All-Sufficient Christ
By: Sara Wall
I sit here and ponder over the last several years and marvel at how swiftly the time went. I never knew I’d be here; looking back over the joys, struggles, and trials of motherhood. I thought it would last forever. But God is faithful and brought me through the stage of motherhood with little ones.
All too well I remember a certain feeling; the feeling of inadequacy. Overwhelming. Choking. That’s how it felt. How can I raise these little ones for You? I’m too weak, too impatient, too inexperienced, too imperfect. I fail way too often.
So I dragged myself through the days in a fog of inadequacy; joy only a shadow out of my reach. Trying to measure up to the perfect mom.
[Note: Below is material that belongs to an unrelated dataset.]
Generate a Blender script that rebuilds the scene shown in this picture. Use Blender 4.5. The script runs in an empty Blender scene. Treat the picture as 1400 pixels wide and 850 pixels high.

Did she exist? In my mind she did, and I wanted more than anything to be this model of perfection. But I was haunted by this one word: inadequate.
What did the word mean, anyway? I looked it up in the Webster’s dictionary and it defined it as: not adequate; not enough or good enough; insufficient.
Yes, that was me. Insufficient. My picture should’ve been in that dictionary!
I desperately wanted to raise my children for the Lord, but how was I to do it if I didn’t have what it took? Oh, was it ever frustrating; this feeling of inadequacy!
Time went on as I pled to the Lord for wisdom to be the mother He wanted me to be.
God was not silent when I cried out to Him; He was not blind to the flowing tears of an inadequate mother of little ones; this insufficiency of mine was very obvious to my Heavenly Father.
Then the Lord began to show me His sufficiency. ‘And ye are complete in him, which is the head of all principality and power.’ Colossians 2:10. And Colossians 2:3: ‘In whom are hid all the treasures of wisdom and knowledge.’
I was complete in Christ! And in Him was all the wisdom and knowledge a mother could ever need! The answer was in the all-sufficient Christ.
What did the word sufficient mean, anyway? I looked it up in the dictionary, and this is what it said: enough to meet the needs of a situation or a proposed end.
Yes, that was Christ. Sufficient.
Here I had been striving in my own strength and failing time and time again. The revelation that I had everything in Christ brought me freedom from my inadequacy.
I promptly exchanged my inadequacy for Christ’s sufficiency and the joy of mothering returned! No longer was I chasing a shadow of perfection, but rather, casting myself at the feet of the All-Sufficient Christ, Who was more than Adequate.